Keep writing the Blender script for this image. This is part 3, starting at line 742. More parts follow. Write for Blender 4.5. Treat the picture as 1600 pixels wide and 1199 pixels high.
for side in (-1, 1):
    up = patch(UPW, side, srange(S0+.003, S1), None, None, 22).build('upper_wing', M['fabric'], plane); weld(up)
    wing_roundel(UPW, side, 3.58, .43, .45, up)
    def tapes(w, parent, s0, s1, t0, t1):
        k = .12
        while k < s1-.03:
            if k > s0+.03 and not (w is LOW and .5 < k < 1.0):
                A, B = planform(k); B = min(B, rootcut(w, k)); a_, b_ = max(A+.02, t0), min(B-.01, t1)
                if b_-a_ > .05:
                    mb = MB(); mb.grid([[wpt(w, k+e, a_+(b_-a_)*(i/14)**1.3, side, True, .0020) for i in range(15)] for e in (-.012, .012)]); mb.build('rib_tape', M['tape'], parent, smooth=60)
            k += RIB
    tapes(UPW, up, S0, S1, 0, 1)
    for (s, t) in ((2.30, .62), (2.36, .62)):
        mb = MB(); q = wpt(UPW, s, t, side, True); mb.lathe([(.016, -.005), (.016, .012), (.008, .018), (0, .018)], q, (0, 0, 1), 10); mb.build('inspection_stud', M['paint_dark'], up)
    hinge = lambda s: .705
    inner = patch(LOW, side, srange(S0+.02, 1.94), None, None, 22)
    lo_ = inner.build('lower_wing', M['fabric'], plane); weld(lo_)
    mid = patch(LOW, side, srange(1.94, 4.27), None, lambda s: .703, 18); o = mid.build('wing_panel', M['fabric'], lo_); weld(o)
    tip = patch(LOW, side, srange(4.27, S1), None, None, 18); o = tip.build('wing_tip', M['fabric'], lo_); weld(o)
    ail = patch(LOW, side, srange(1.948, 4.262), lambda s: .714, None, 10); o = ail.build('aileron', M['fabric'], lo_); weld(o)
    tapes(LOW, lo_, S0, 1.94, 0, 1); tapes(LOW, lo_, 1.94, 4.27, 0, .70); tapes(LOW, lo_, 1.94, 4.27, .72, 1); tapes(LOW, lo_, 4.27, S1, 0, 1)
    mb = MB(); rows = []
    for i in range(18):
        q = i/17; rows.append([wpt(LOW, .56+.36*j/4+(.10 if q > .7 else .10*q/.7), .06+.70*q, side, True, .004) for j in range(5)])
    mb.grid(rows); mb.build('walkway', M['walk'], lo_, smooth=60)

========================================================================

DIRECTIONS |
Repeat the material above in full, quoting it exactly.

THE RESULT |
Keep writing the Blender script for this image. This is part 3, starting at line 742. More parts follow. Write for Blender 4.5. Treat the picture as 1600 pixels wide and 1199 pixels high.
for side in (-1, 1):
    up = patch(UPW, side, srange(S0+.003, S1), None, None, 22).build('upper_wing', M['fabric'], plane); weld(up)
    wing_roundel(UPW, side, 3.58, .43, .45, up)
    def tapes(w, parent, s0, s1, t0, t1):
        k = .12
        while k < s1-.03:
            if k > s0+.03 and not (w is LOW and .5 < k < 1.0):
                A, B = planform(k); B = min(B, rootcut(w, k)); a_, b_ = max(A+.02, t0), min(B-.01, t1)
                if b_-a_ > .05:
                    mb = MB(); mb.grid([[wpt(w, k+e, a_+(b_-a_)*(i/14)**1.3, side, True, .0020) for i in range(15)] for e in (-.012, .012)]); mb.build('rib_tape', M['tape'], parent, smooth=60)
            k += RIB
    tapes(UPW, up, S0, S1, 0, 1)
    for (s, t) in ((2.30, .62), (2.36, .62)):
        mb = MB(); q = wpt(UPW, s, t, side, True); mb.lathe([(.016, -.005), (.016, .012), (.008, .018), (0, .018)], q, (0, 0, 1), 10); mb.build('inspection_stud', M['paint_dark'], up)
    hinge = lambda s: .705
    inner = patch(LOW, side, srange(S0+.02, 1.94), None, None, 22)
    lo_ = inner.build('lower_wing', M['fabric'], plane); weld(lo_)
    mid = patch(LOW, side, srange(1.94, 4.27), None, lambda s: .703, 18); o = mid.build('wing_panel', M['fabric'], lo_); weld(o)
    tip = patch(LOW, side, srange(4.27, S1), None, None, 18); o = tip.build('wing_tip', M['fabric'], lo_); weld(o)
    ail = patch(LOW, side, srange(1.948, 4.262), lambda s: .714, None, 10); o = ail.build('aileron', M['fabric'], lo_); weld(o)
    tapes(LOW, lo_, S0, 1.94, 0, 1); tapes(LOW, lo_, 1.94, 4.27, 0, .70); tapes(LOW, lo_, 1.94, 4.27, .72, 1); tapes(LOW, lo_, 4.27, S1, 0, 1)
    mb = MB(); rows = []
    for i in range(18):
        q = i/17; rows.append([wpt(LOW, .56+.36*j/4+(.10 if q > .7 else .10*q/.7), .06+.70*q, side, True, .004) for j in range(5)])
    mb.grid(rows); mb.build('walkway', M['walk'], lo_, smooth=60)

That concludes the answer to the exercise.